The Filioque clause is often understood by the Roman Catholic Church to mean that the Holy Spirit proceeds through the Son from God the Father, not that the Spirit originates from both Father and Son. This does not contradict the Eastern Orthodox view that God the Father is the source of the Spirit and the Spirit is sent by the Son. It is often helpful to understand the Trinity without anthropomorphic language, and one of my favourite analogies is that the Father is God the Source, the Son is God the Word, and the Spirit is God the life-giving breath of the Father/Source. Admittedly, the Filioque clause does make things more complicated in the west, as it opens the Trinitarian theology of the Creed to various interpretations.
Recently, I was listening to a Protestant speak about the East-West Schism, and he mentioned that without the Filioque, Protestantism could never have happened. The clause emphasizes the role of the Son in the mediation of the Holy Spirit to humanity through the Word of God, and the Protestant Reformation was very concerned with the primacy of Scripture.  Christ as the incarnate Word is the complete revelation of God. However, the Scriptures are also God’s word, as inspired text through which God communicates with humanity.
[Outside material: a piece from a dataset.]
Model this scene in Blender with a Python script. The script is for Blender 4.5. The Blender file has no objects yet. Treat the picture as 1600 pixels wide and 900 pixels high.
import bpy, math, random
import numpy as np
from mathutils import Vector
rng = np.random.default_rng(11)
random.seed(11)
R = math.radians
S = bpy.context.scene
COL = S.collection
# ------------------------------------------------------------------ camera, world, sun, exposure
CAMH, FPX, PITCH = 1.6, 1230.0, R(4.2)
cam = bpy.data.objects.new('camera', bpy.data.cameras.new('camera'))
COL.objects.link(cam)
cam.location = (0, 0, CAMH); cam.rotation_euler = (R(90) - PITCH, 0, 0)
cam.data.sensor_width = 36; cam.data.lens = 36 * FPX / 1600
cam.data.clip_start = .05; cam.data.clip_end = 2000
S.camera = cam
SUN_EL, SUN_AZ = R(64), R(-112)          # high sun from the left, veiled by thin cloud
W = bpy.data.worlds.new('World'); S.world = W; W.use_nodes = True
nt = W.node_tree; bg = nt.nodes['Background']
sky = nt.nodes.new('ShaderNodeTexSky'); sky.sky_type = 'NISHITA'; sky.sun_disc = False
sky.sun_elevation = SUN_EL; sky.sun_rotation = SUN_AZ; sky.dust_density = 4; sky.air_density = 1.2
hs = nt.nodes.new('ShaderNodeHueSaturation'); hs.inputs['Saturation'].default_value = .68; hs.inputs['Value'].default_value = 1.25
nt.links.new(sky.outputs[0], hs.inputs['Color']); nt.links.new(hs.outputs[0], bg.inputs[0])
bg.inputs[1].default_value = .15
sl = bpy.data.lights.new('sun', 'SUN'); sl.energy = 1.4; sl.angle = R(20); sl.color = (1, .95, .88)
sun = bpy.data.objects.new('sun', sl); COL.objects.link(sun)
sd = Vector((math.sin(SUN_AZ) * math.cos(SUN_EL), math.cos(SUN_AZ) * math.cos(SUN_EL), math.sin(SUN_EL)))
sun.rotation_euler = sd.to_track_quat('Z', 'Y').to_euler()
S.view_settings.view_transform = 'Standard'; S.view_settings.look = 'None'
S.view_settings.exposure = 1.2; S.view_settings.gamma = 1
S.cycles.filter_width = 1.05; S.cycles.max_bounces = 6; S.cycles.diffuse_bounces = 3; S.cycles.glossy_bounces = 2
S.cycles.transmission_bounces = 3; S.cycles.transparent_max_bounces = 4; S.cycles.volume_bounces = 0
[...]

It is an interesting interpretation, especially since Protestantism generally preserves the Filioque in the Creed despite the Reformation being a movement that intended to purge Christianity of medieval innovations and return to the basics.
Whether or not the Filioque is included in the Creed, and however it is interpreted, Christians of all denominations acknowledge the importance of the understanding of God as triune, as three distinct persons who are of one substance and who are, at the same time, one God.
The Trinity teaches us the importance of relationship, as the three persons of God share in a communion of love that offers us a model for our own Christian life. As the Father, Son, and Spirit are one God, we as Christians are the many members of the One Body of Christ, distinct but united in an interconnected love for God and each other.